Keeping Gold’s Recent Decline in Perspective

Michael Oliver, author of Momentum and Structural Analysis, has been enormously helpful to me. His work, not only in precious metals but in every market segment, provides a longer term perspective that accurately places investors on the right side of a market longer term. During gold bull markets gold stock indices raise 6 or 7 fold over several years. Then in a matter of a few months, they come crashing down by 80%.  I’m confident Michael’s work can help us exit before the next major decline. In Dec. 2011 he warned to “exit” if gold fell below $1,610 by month end and then in February 2016 to “buy” at $1,140.  On days when gold is smacked down, it is important to keep in mind that we are still in the early stages of a major gold bull market. The following article written for MSA subscribers demonstrates that a significant gold bull market remains intact. www.OliverMSA.com

Gold annual momentum

We usually reference the 36-mo. avg. oscillator of gold and silver when looking at annual momentum. But here we reference the 3-yr. avg. momentum. It offers its own slightly different vista and some pivotal levels.

 When we look back at the price action in 2016 through 2018 we see repeated peaks between $1360 and $1370. Why did gold halt there? When we reference 3-yr. avg. momentum we see why. 

If we plot a line through momentum reaction lows from 2003 to 2009 we have a fairly clear horizontal “floor.” That level was broken below on the opening of 2013. So in 2016, 2017 and 2018 the rally highs repeatedly bumped that prior momentum floor—which was then acting as resistance. This past summer took out that pivotal level. And that breakout was a second major buy signal. The first occurred in early February 2016 (arrow). 

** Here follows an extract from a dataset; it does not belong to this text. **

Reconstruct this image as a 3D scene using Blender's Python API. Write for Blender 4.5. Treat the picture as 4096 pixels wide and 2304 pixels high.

Right now, annual momentum has only freshly broken through that fifteen year wide structure just above the +10% level (10% above the 3-yr. avg.) Readings are not overbought whatsoever on this long-term momentum chart. 

One can perhaps begin to apply the term “long-term overbought” when price reaches 60% over the 3-yr. avg. Upside readings routinely achieved +60% from 2006 to 2010. And in 2011, in a final push, they achieved 80% over the mean. Current readings are congested either side of 20% over the zero line. Next year with an anticipated rise in the 3-yr. avg. from $1245.80 to $1329 that means that 60% over will be $2126 and 80% over equates to $2392. No, those are not necessarily any sort of structural targets or barriers. But they might be considered a high oscillator level — if we assume that the upper readings of the last bull trend are perhaps some sort of restraint. Fundamentals will determine that issue. 

From summer 2016 to summer 2019 momentum action set up another horizontal structure with peak monthly closes at 10% over the zero line/36-mo. avg. We do not want to see a monthly close at 9.5% over the zero line. This month that means not at or below $1415.3. Next month with an upward adjustment in the 36-mos. avg. we do not want to see a monthly close at $1423. For now what we have is congestive price action with lows still 3% to 4% above the top end of that prior three year wide momentum range. (Note: On Nov. 7, Michael said that as a gold bull he doesn’t want to see a price below $1,415.30 by the end of November.)